Le palle di Nettuno vengono espulse dalle praterie di posidonia durante le forti mareggiate e un a parte si deposita sulle spiagge.  Per testare il potere della pianta marina di sequestrare i detriti, i ricercatori hanno quantificato la plastica raccolta nelle fanerogame marine su 4 spiagge  di Maiorca tra il 2018 e il 2019, secondo e dicono che  la metà dei 42 campioni provenienti dalle praterie marine di Posidonia contenevano pezzi di plastica, con un massimo di 613 pezzi singoli per chilogrammo. E, anche se solo il 17% delle 198 palle di Nettuno conteneva plastica, quelle che lo facevano ne contenevano molta: «Sebbene non ci siano ancora studi per quantificare il numero di egagropile  espulse dall’ambiente marino, si stima che possano essere intrappolate fino a 1.470 plastiche per chilogrammo di fibra vegetale, quantità significativamente superiori a quelle catturate attraverso le foglie o la sabbia».

La Sànchez-Vidal aggiunge: «Non sappiamo ancora l’entità di questa esportazione di plastica verso la terraferma, ma le stime iniziali rivelano che le sfere di posidonia potrebbero raggiungere l’ordine di 867 milioni di frammenti di plastica ogni anno».

I ricercatori si sono concentrati sulle palle di Nettuno spiaggiate, ma non sono sicuri che la maggior parte delle egagropile finisca sulle spiagge. Intervistata dall’AFP,la Sanchez-Vidal ha detto che «Non sappiamo dove vanno, sappiamo solo che alcune vengono spiaggiate durante le tempeste». E la leader s dello studio ha detto a New Scientist che le scoperte del suo team «Suggeriscono che la conservazione di queste praterie sottomarine potrebbe fornire riduzioni sostanziali della plastica oceanica costiera, oltre agli altri benefici, tra cui l’assorbimento di anidride carbonica e il fornire habitat per i pesci».

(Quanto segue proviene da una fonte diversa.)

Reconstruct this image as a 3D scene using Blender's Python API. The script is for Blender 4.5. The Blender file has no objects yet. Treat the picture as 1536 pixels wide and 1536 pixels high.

L’impronta inquinante della plastica prodotta dall’attività antropica è un grave problema ambientale che colpisce gli ecosistemi costieri e oceanici di tutto il pianeta. Da quando è iniziata la produzione di massa di plastiche negli anni ’50, questi materiali sintetici si sono accumulati negli oceani e il fondale marino è diventato il bacino di raccolta finale per le microplastiche che vengono trasportate dalle correnti oceaniche, dal vento e dalle onde. La Sànchez-Vidal ricorda che «La plastica che troviamo che fluttua negli oceani è solo una piccola percentuale di tutto ciò che abbiamo scaricato nell’ambiente marino».

Lo studio descrive un nuovo servizio ecosistemico della Posidonia che hai un valore significativo in un’area marina come il Mediterraneo, con elevate quantità di plastica sia in superficie che sul fondo marino, e con praterie di Posidonia che possono occupare ampie aree fino a 40 metri di profondità. I ricercatori catalani concludono: «Questo è il motivo per cui dobbiamo proteggere e conservare questi ecosistemi vulnerabili. Tuttavia, la migliore strategia di protezione ambientale per mantenere gli oceani liberi dalle plastiche è ridurne lo scarico, un’azione che richiede di limitare drasticamente il loro utilizzo da parte della popolazione».